If you use Niagara EM's, you *SHOULD* plug Niagara's data into GW. It's not hard to do. Put it in a spreadsheet and import it. Send me the spreadsheet and soon others will be able to import it too. You can see how it works and what's available here:

CNCCookbook G-Wizard Custom Tooling Data

Think of G-Wizard as being a way to add value to whatever tool data you have from your manufacturer, and as a source of data if you don't have any. The data it uses by default is relatively conservative. It's derived from an analysis of a large number of manufacturer's data.

How would it add value if you have your manufacturer's data?

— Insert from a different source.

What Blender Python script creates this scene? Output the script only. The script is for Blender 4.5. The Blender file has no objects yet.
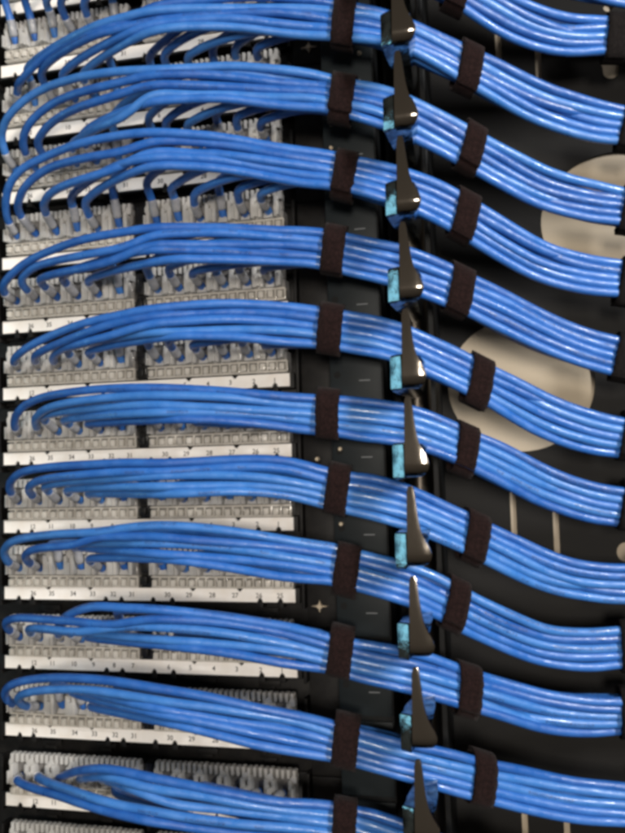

There's just a heck of a lot more that can be done with feeds and speeds than the simple formulas we learned will do. In fact, many times those formulas can be downright misleading, for example if you're cutting less than half the diameter radially you need to compensate for chip thinning. GW does a whole ton of those types of compensations automatically: chip thinning, ballnose, hole depth for bits (e.g. it'll tell you when it's time to peck, when a parabolic is preferred, and so on), adjustment when slotting with tailoff for increasing axial or radial engagement, interpolation between table data values, adjustments for material hardness based on condition, and on and on.

In the end, it's all about how many variables you can master. Data tables only manage a few. You just can't lay out 10 dimensions worth of tables on a page! Niagara actually lays out more than a lot of manufacturers and their data is part of the master collection that determine's GW's defaults, BTW.

Aside from mastering the variables, its also all about getting past even the manufacturer's data. The manufacturer has to give you conservative feeds and speeds because it doesn't know your shop, your best practices, or your job. This is one reason HSM toolpaths can go so fast--one more variable got controlled and known--the tool engagement angle.

In the end of the day, best feeds and speeds turns into an empirical game. You have to find the edge of the envelope for your machines, holders, particular brand of coolant, and other best practices. That's Knowledge Based Machining, which is something added fairly recently to GW.